Усилия героя оправдает «единственная красота ландшафта» на отдаленном пригорке – «окруженный голубизной неба круглый, румяный газоем, похожий на исполинский футбольный мяч». Так в индустриально-спортивном обличьи возникает мандала, знамение индивидуации по К. Г. Юнгу: светлый круг или шар как символ обретаемой самости, цельности и центрированности – символ божественного начала в душе, ее солнце.
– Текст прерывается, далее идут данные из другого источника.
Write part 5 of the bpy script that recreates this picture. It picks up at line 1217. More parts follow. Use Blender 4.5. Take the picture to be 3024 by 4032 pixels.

Сторонясь прихотливых спекуляций аналитической психологии, я все же разделяю то мнение, что ее известные методологические пороки ничуть не дискредитируют фундаментальной юнговской доктрины об архетипах и коллективном бессознательном – и было бы ошибкой игнорировать ее применительно к «Отчаянию» лишь на основании пренебрежительных замечаний Набокова, не более достоверных, чем душевные излияния его героя перед Феликсом. Только что приведенные сцены романа допустимо сопоставить с судьбоносным сновидением Юнга, которое впервые побудило его изучать мандалы и которое я пересказываю тут по классической компиляции Аниэлы Яффе. Когда-то, в пору невзгод, ему приснилось, что он оказался в отвратном и грязном Ливерпуле, расположенном почему-то наверху, на скале. В промозглом ночном тумане Юнг вместе с земляками-швейцарцами взобрался по крутым улочкам к его центральной площади – а посреди нее увидел «круглый пруд» с сияющим островом в центре; тогда же он услышал, что где-то рядом и непонятно зачем живет какой-то «другой швейцарец». С этим сновидением, торжественно констатирует Юнг, у него «было связано ощущение некой окончательности, завершенности»[640]. Видимо, «другой швейцарец» функционально соответствует столь же неожиданному двойнику Германа. И в последующих эпизодах романа, да и в других набоковских текстах – например, в рассказе «Облако, озеро, башня» (набор идеальных мандал) – найдется еще немало поразительных совпадений с Юнгом, у которого запечатлены, среди прочего, буквальные встречи с двойником – мертвым или, напротив, властителем жизни. В «Отчаянии» полубезумный герой – реализуя в придачу футбольный мотив, – носком ботинка скинет картуз с головы бродяги – и с восторгом узрит свой (мнимый) образ и подобие: «Герман нашел себя» (3: 425), – скажет он.
Тем не менее в историко-литературном плане Набоков опирался, повторюсь, в первую очередь на соприродные ему романтические традиции – на романтический же манер оспаривая их. И здесь нам необходимо будет вернуться к судьбоносной встрече, заново взглянув на ее стадиальность, в которой иллюзорная теофания скоординирована была с поступательно-демиургическим процессом.